[MATERIAL PROVIDED]
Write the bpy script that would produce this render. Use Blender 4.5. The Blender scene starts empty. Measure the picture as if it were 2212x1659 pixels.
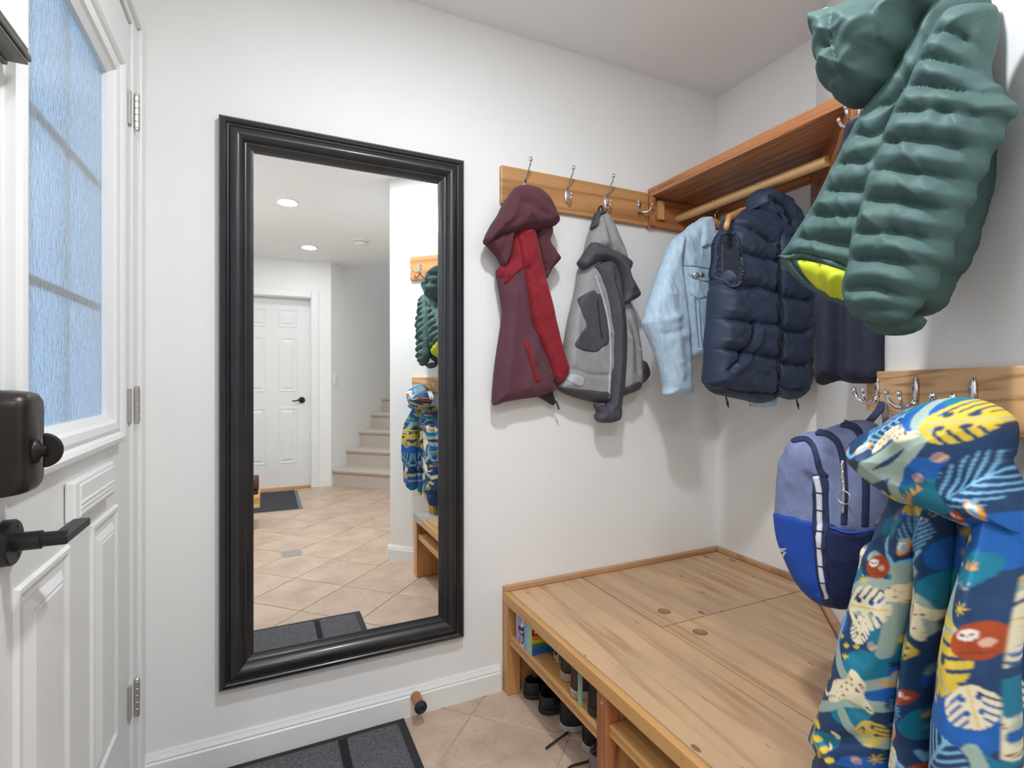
import bpy, bmesh, math, random
import numpy as np
from mathutils import Vector
from mathutils.geometry import delaunay_2d_cdt
from mathutils.kdtree import KDTree

# ------------------------------------------------------------------ camera, world, lamps, exposure
F = 1126.0; YAW = math.radians(25.35); HY = 818.0; CAMH = 1.149
SN, CS = math.sin(YAW), math.cos(YAW)
CX, CY = -1.8757, -1.7625
scene = bpy.context.scene
COL = scene.collection
cam_d = bpy.data.cameras.new('camera'); cam_d.sensor_width = 36.0
cam_d.lens = 36.0 * F / 2212.0; cam_d.shift_y = -(829.5 - HY) / 2212.0
cam_d.clip_start = 0.02
cam = bpy.data.objects.new('camera', cam_d); COL.objects.link(cam)
cam.location = (CX, CY, CAMH); cam.rotation_euler = (math.pi / 2, 0, -YAW)
scene.camera = cam
world = bpy.data.worlds.new('world'); scene.world = world; world.use_nodes = True
wb = world.node_tree.nodes['Background']
wb.inputs[0].default_value = (0.45, 0.68, 0.97, 1); wb.inputs[1].default_value = 1.12
scene.view_settings.view_transform = 'Standard'; scene.view_settings.look = 'None'
scene.view_settings.gamma = 1.0; scene.view_settings.use_curve_mapping = False
scene.view_settings.exposure = 0.22
ENTRY_LIGHT = (-1.43, -1.12); HALL_LIGHTS = [(-1.729, -2.345), (-1.491, -3.633)]
LAMP_W = 9.5; FAR_W = 2.8; ENTRY_W = 16.0; STAIR_W = 10.0
LAMP_COL = (0.935, 0.972, 1.0)

rnd = random.Random(4)
Z = np.array([0, 0, 1.0])

# ------------------------------------------------------------------ materials
def lin(r, g, b):
    f = lambda c: (c / 255.0) / 12.92 if c / 255.0 <= 0.04045 else ((c / 255.0 + 0.055) / 1.055) ** 2.4
    return (f(r), f(g), f(b), 1.0)

def nt(name):
    m = bpy.data.materials.new(name); m.use_nodes = True
    t = m.node_tree; b = t.nodes['Principled BSDF']
    return m, t, b, t.nodes, t.links

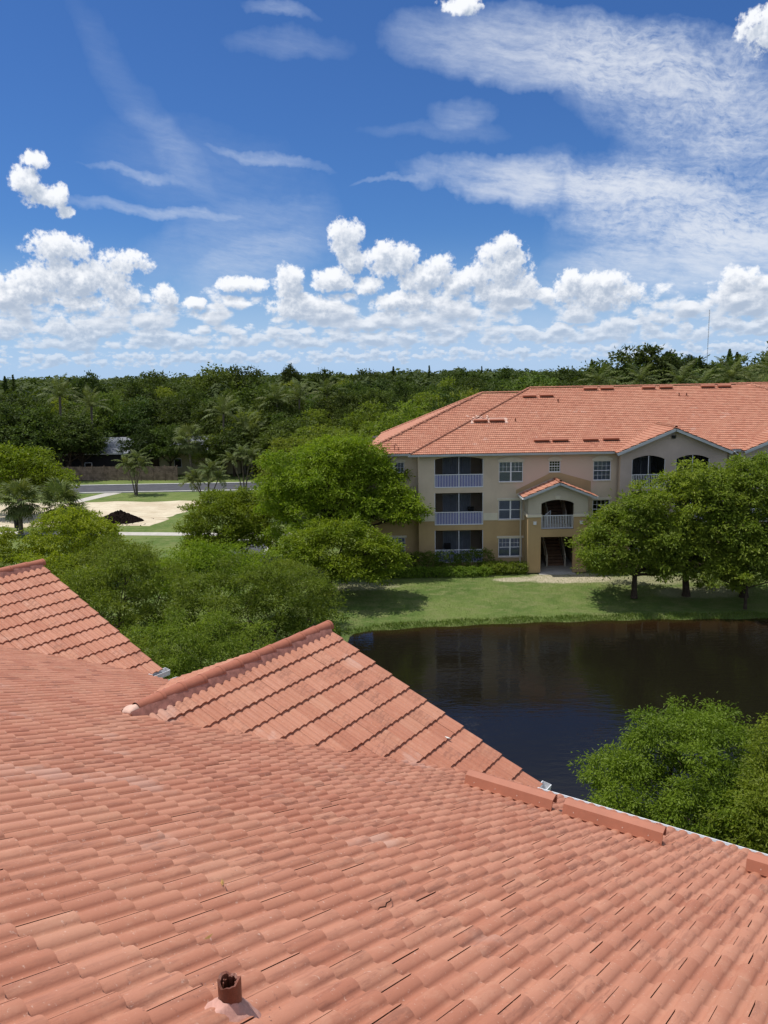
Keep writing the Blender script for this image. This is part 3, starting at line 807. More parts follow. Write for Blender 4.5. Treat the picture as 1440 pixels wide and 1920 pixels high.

[WRITTEN TASK] Select and copy every line of the material that holds the string "scene".

[ANSWER FOR THIS EXERCISE]
Write the bpy script that would produce this render. Use Blender 4.5. The Blender scene starts empty. Measure the picture as if it were 2212x1659 pixels.
scene = bpy.context.scene
COL = scene.collection
scene.camera = cam
world = bpy.data.worlds.new('world'); scene.world = world; world.use_nodes = True
scene.view_settings.view_transform = 'Standard'; scene.view_settings.look = 'None'
scene.view_settings.gamma = 1.0; scene.view_settings.use_curve_mapping = False
scene.view_settings.exposure = 0.22